Work instructions: Write out the material exactly, leaving every picture behind.

+++

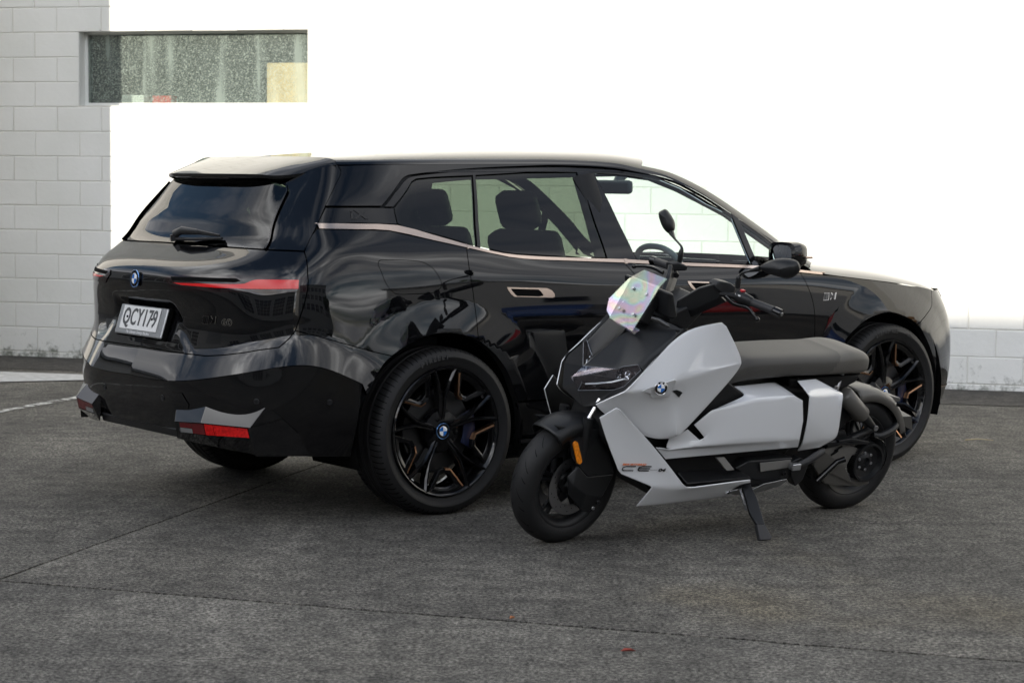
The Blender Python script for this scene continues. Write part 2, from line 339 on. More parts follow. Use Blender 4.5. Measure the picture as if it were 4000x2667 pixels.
l2 = jag(X0-J2*3, X0+J2*7, 420, .0022, _rs); l1 = jag(X0, X0+J1*11, 300, .0012, _rs); n2 = np.array((.304, .953)); n1 = np.array((.960, -.281))
def off(L, d): return [p+d for p in L]
slab([(-160, -160), (160, -160), (160, 160), tuple(X0+J2*160-n2*.005)]+off(l2, -n2*.005)[::-1]+[tuple(X0-J2*160-n2*.005)], 'concrete') if False else None
far2 = X0+J2*150; near2 = X0-J2*150
slab([near2-n2*.011]+off(l2, -n2*.011)+[far2-n2*.011, (160, -150), (-150, -150)], 'concrete')
k2 = int(420*3/10)
slab([p+n2*.010 for p in l2[k2:]]+[far2+n2*.005, far2+J1*150, X0+J1*150+n1*.003]+[p+n1*.006 for p in l1[::-1]], 'concrete_b')
slab([X0-J2*150+n2*.005]+[p+n2*.005 for p in l2[:k2+1]]+[p-n1*.005 for p in l1]+[X0+J1*150-n1*.003, X0-J2*150+J1*150], 'concrete_c')
# ---- wall frame
WY, WD = .2597, 15.3439
WN = Vector((math.sin(WY), math.cos(WY), 0)); WT = Vector((math.cos(WY), -math.sin(WY), 0)); WO = WN*WD
MW = Matrix((WT, WN, Vector((0, 0, 1)))).transposed().to_4x4(); MW.translation = WO      # local: x along wall, y into wall, z up
def wl(x, y, z): return MW@Vector((x, y, z))
# dark band along the foot of the wall, pale drain strip and worn bay line
def sheet(name, pts, mat, z, par=gnd):
    return mk(name, [(p[0], p[1], z) for p in pts], [list(range(len(pts)))], mat, par, smooth=None)
_e = jag((-14, -.0), (12, -.0), 200, .008, _rs)
pts = [wl(-14, 0, 0)[:2], wl(14, 0, 0)[:2]]+[wl(x, -1.02+dy, 0)[:2] for (x, dy) in [(14-.14*i, random.uniform(-.02, .02)+.05*math.sin(i*.21)) for i in range(201)]]
sheet('asphalt_strip', [(p[0], p[1]) for p in pts], 'asphalt', .004)
sheet('drain_strip', [(-6.2, 16.05), (-3.967, 15.628), (-2.761, 15.33), (-2.70, 15.20), (-3.778, 14.86), (-6.0, 15.35)], 'pale_concrete', .008)
m, nt, N, L = newmat('worn_paint'); b = N['Principled BSDF']; b.inputs['Base Color'].default_value = (.50, .50, .47, 1); b.inputs['Roughness'].default_value = .7
_g = N.new('ShaderNodeNewGeometry'); _t = N.new('ShaderNodeTexNoise'); _t.inputs['Scale'].default_value = 16; _t.inputs['Detail'].default_value = 8; _t.inputs['Roughness'].default_value = .7; L.new(_g.outputs['Position'], _t.inputs[0])
_r2 = N.new('ShaderNodeValToRGB'); _r2.color_ramp.elements[0].position = .46; _r2.color_ramp.elements[1].position = .52; L.new(_t.outputs[0], _r2.inputs[0]); L.new(_r2.outputs[0], b.inputs['Alpha'])
def pline(a, b_, w):
    a, b_ = np.array(a), np.array(b_); d = (b_-a)/np.hypot(*(b_-a)); n = np.array((-d[1], d[0]))*w/2
    sheet('painted_line', [a-n, b_-n, b_+n, a+n], 'worn_paint', .006)
pline((-4.4, 10.1), (-2.55, 15.1), .085); pline((4.2, 10.6), (5.9, 15.1), .085)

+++

Written solution:
The Blender Python script for this scene continues. Write part 2, from line 339 on. More parts follow. Use Blender 4.5. Measure the picture as if it were 4000x2667 pixels.
l2 = jag(X0-J2*3, X0+J2*7, 420, .0022, _rs); l1 = jag(X0, X0+J1*11, 300, .0012, _rs); n2 = np.array((.304, .953)); n1 = np.array((.960, -.281))
def off(L, d): return [p+d for p in L]
slab([(-160, -160), (160, -160), (160, 160), tuple(X0+J2*160-n2*.005)]+off(l2, -n2*.005)[::-1]+[tuple(X0-J2*160-n2*.005)], 'concrete') if False else None
far2 = X0+J2*150; near2 = X0-J2*150
slab([near2-n2*.011]+off(l2, -n2*.011)+[far2-n2*.011, (160, -150), (-150, -150)], 'concrete')
k2 = int(420*3/10)
slab([p+n2*.010 for p in l2[k2:]]+[far2+n2*.005, far2+J1*150, X0+J1*150+n1*.003]+[p+n1*.006 for p in l1[::-1]], 'concrete_b')
slab([X0-J2*150+n2*.005]+[p+n2*.005 for p in l2[:k2+1]]+[p-n1*.005 for p in l1]+[X0+J1*150-n1*.003, X0-J2*150+J1*150], 'concrete_c')
# ---- wall frame
WY, WD = .2597, 15.3439
WN = Vector((math.sin(WY), math.cos(WY), 0)); WT = Vector((math.cos(WY), -math.sin(WY), 0)); WO = WN*WD
MW = Matrix((WT, WN, Vector((0, 0, 1)))).transposed().to_4x4(); MW.translation = WO      # local: x along wall, y into wall, z up
def wl(x, y, z): return MW@Vector((x, y, z))
# dark band along the foot of the wall, pale drain strip and worn bay line
def sheet(name, pts, mat, z, par=gnd):
    return mk(name, [(p[0], p[1], z) for p in pts], [list(range(len(pts)))], mat, par, smooth=None)
_e = jag((-14, -.0), (12, -.0), 200, .008, _rs)
pts = [wl(-14, 0, 0)[:2], wl(14, 0, 0)[:2]]+[wl(x, -1.02+dy, 0)[:2] for (x, dy) in [(14-.14*i, random.uniform(-.02, .02)+.05*math.sin(i*.21)) for i in range(201)]]
sheet('asphalt_strip', [(p[0], p[1]) for p in pts], 'asphalt', .004)
sheet('drain_strip', [(-6.2, 16.05), (-3.967, 15.628), (-2.761, 15.33), (-2.70, 15.20), (-3.778, 14.86), (-6.0, 15.35)], 'pale_concrete', .008)
m, nt, N, L = newmat('worn_paint'); b = N['Principled BSDF']; b.inputs['Base Color'].default_value = (.50, .50, .47, 1); b.inputs['Roughness'].default_value = .7
_g = N.new('ShaderNodeNewGeometry'); _t = N.new('ShaderNodeTexNoise'); _t.inputs['Scale'].default_value = 16; _t.inputs['Detail'].default_value = 8; _t.inputs['Roughness'].default_value = .7; L.new(_g.outputs['Position'], _t.inputs[0])
_r2 = N.new('ShaderNodeValToRGB'); _r2.color_ramp.elements[0].position = .46; _r2.color_ramp.elements[1].position = .52; L.new(_t.outputs[0], _r2.inputs[0]); L.new(_r2.outputs[0], b.inputs['Alpha'])
def pline(a, b_, w):
    a, b_ = np.array(a), np.array(b_); d = (b_-a)/np.hypot(*(b_-a)); n = np.array((-d[1], d[0]))*w/2
    sheet('painted_line', [a-n, b_-n, b_+n, a+n], 'worn_paint', .006)
pline((-4.4, 10.1), (-2.55, 15.1), .085); pline((4.2, 10.6), (5.9, 15.1), .085)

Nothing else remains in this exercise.